US Senate Takes Up ‘No Child Left Behind’ Overhaul

     WASHINGTON (CN) – The U.S. Senate began debating a bill on Tuesday that would replace portions of the No Child Left Behind Act and give states more power to evaluate their school systems.
     The Every Child Achieves Act of 2015, sponsored by Sen. Lamar Alexander, R-TN, would take many of the responsibilities No Child Left Behind gave to the federal government and pass them to individual states.
     While the bill would not eliminate the federally mandated tests created by No Child Left Behind, it would let states determine how to weigh the tests when evaluating school and teacher achievement.
     Every Child Achieves would also allot federal funds to schools that individual states determine to be sub-par while also encouraging them to create charter and magnet school programs where they see fit.

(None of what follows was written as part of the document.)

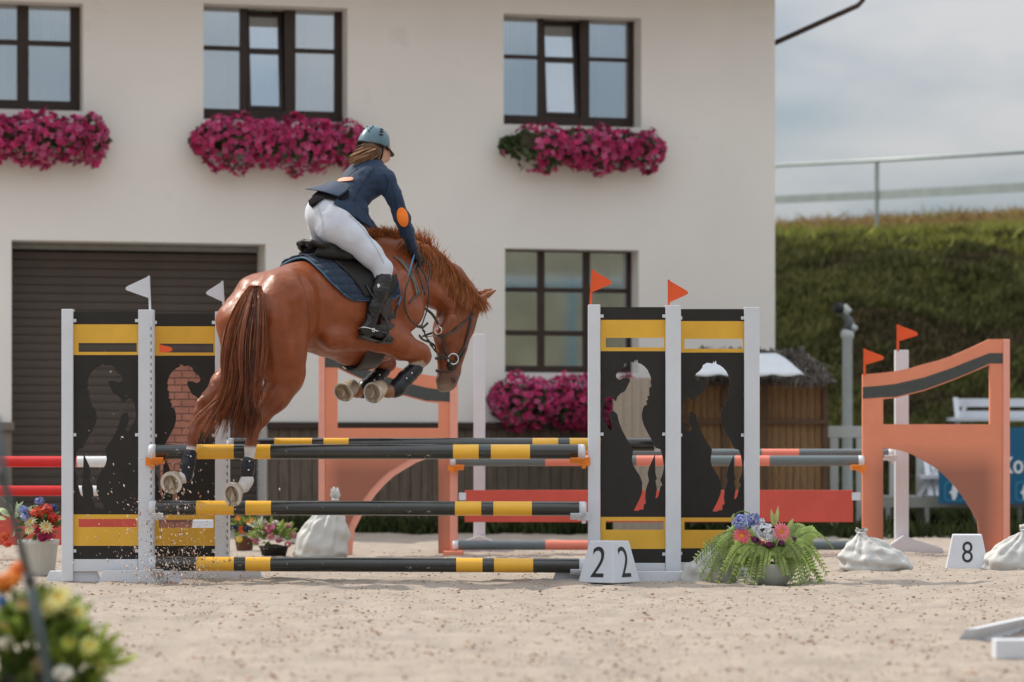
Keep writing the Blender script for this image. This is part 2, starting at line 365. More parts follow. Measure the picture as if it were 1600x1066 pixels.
# ---------------------------------------------------------------- grass bank
def hill_z(X, Y):
    t = np.clip((Y-42.5)/8.0, 0, 1); t = t*t*(3-2*t)*.5+t*.5
    z = t*4.35+.062*np.clip(Y-50.5, 0, 14)+.05*np.clip(X-4.5, 0, 9)*np.clip((Y-51)/7, 0, 1)
    return z-.03+(.35*vnoise(X, Y, 1.7, 11)+.22*vnoise(X, Y, .7, 12)+.1*vnoise(X, Y, .3, 13))*np.clip((Y-42.5)*2, 0, 1)*np.where(Y > 51, .25, 1)
grid('hill', np.linspace(2, 24, 150), np.linspace(42.4, 66, 180), hill_z, MATS['turf'])
def tufts(name, label, X, Y, Z, hgt, cols, blades=9, w=.03, lean=None):
    n = len(X); nb = n*blades; bx = np.repeat(X, blades)+rng.normal(0, .07, nb); by = np.repeat(Y, blades)+rng.normal(0, .07, nb); bz = np.repeat(Z, blades)
    h = np.repeat(hgt, blades)*rng.uniform(.5, 1.2, nb); a = rng.uniform(0, 6.28, nb); sx = np.cos(a)*w*rng.uniform(.5, 1.4, nb); sy = np.sin(a)*w; lx = rng.normal(0, .45, nb)*h; ly = rng.normal(-.15, .4, nb)*h
    p0 = np.stack([bx-sx, by-sy, bz-.03], 1); p1 = np.stack([bx+sx, by+sy, bz-.03], 1); p2 = np.stack([bx+lx*.5+sx*.7, by+ly*.5+sy*.7, bz+h*.6], 1); p3 = np.stack([bx+lx, by+ly, bz+h], 1)
    V = np.stack([p0, p1, p2, p3], 1).reshape(-1, 3); i = np.arange(nb)*4; Fc = np.concatenate([np.stack([i, i+1, i+2], 1), np.stack([i, i+2, i+3], 1)])
    c = np.repeat(cols, blades, 0)*rng.uniform(.7, 1.3, (nb, 1)); o = mesh_np(name, V, Fc, MATS['grass'], cols=np.repeat(c, 4, 0), origin=(float(X.mean()), float(Y.mean()), 0))
    return props(o, label, 'grass', kind='stuff')
n = 15000; X = rng.uniform(3.2, 10.8, n)+0; Y = 42.6+rng.random(n)*8.6; q = vnoise(X, Y, 1.1, 21)+.8*vnoise(X, Y, .45, 22)
c = np.where((q > .2)[:, None], [.125, .13, .044], np.where((q < 0)[:, None], [.085, .070, .038], [.095, .098, .038])); tufts('bank_grass', 'rough green and brown grass covering the steep earth bank', X, Y, hill_z(X, Y), .05+.09*rng.random(n)*(q > 0)+.03, c, blades=11, w=.018)
n = 9000; X = rng.uniform(3.2, 13.5, n); Y = 49.5+rng.random(n)*12.7; c = np.where(((Y > 54)*(vnoise(X, Y, 1.3, 31) > -.3))[:, None], [.30, .21, .09], [.24, .25, .06])  # green crest tone paler than the bank face, sunlight put into the colour
tufts('crest_grass', 'sunlit yellow green and dry grass along the top of the bank', X, Y, hill_z(X, Y), .10+.16*rng.random(n)**2+.18*(Y > 57)*rng.random(n), c, blades=7, w=.02)
n = 2600; X = np.concatenate([rng.uniform(-2.9, 3.2, 1500), rng.uniform(2.9, 8, n-1500)]); Y = np.concatenate([rng.uniform(34.6, 35.3, 1500), rng.uniform(33, 42, n-1500)])
tufts('verge_grass', 'low dark weeds and grass along the foot of the plank wall and yard edge', X, Y, X*0-.02, .1+.14*rng.random(n), np.tile([[.05, .065, .022]], (n, 1))*rng.uniform(.6, 1.4, (n, 1)), blades=8, w=.02)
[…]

     “It is a strange idea to suggest that those of us who fly [home] get that much smarter or that much wiser on the plane flight here,” Alexander said in a floor speech Tuesday, referring to Washington’s ability to oversee states’ education programs.
     The bill would also continue No Child Left Behind’s data-collection measures, which help evaluate the achievement of minority, low income, disabled or non-English speaking students.
     Alexander called No Child Left Behind “the law everyone wants to fix,” and emphasized that his bill went through the bipartisan Health, Education, Labor and Pensions Committee without objection.
     “If fixing No Child Left Behind were a standardized test, Congress would have earned a failing grade for each of the last seven years,” Alexander told colleagues on the Senate floor.
     No Child Left Behind, passed in 2001 under the Bush administration, has been widely criticized for placing too many testing requirements on students. Both Alexander and Sen. Patty Murray, D-WA, called the act “unworkable” in their floor speeches.
     “A good education can provide a ticket to the middle class,” Murray said on the floor.
     The Hill reported Monday the Obama administration was concerned about the bill’s accountability measures and would not support House and Senate attempts to replace No Child Left Behind, though administration officials did not say the president would use his veto power if such a bill landed on his desk.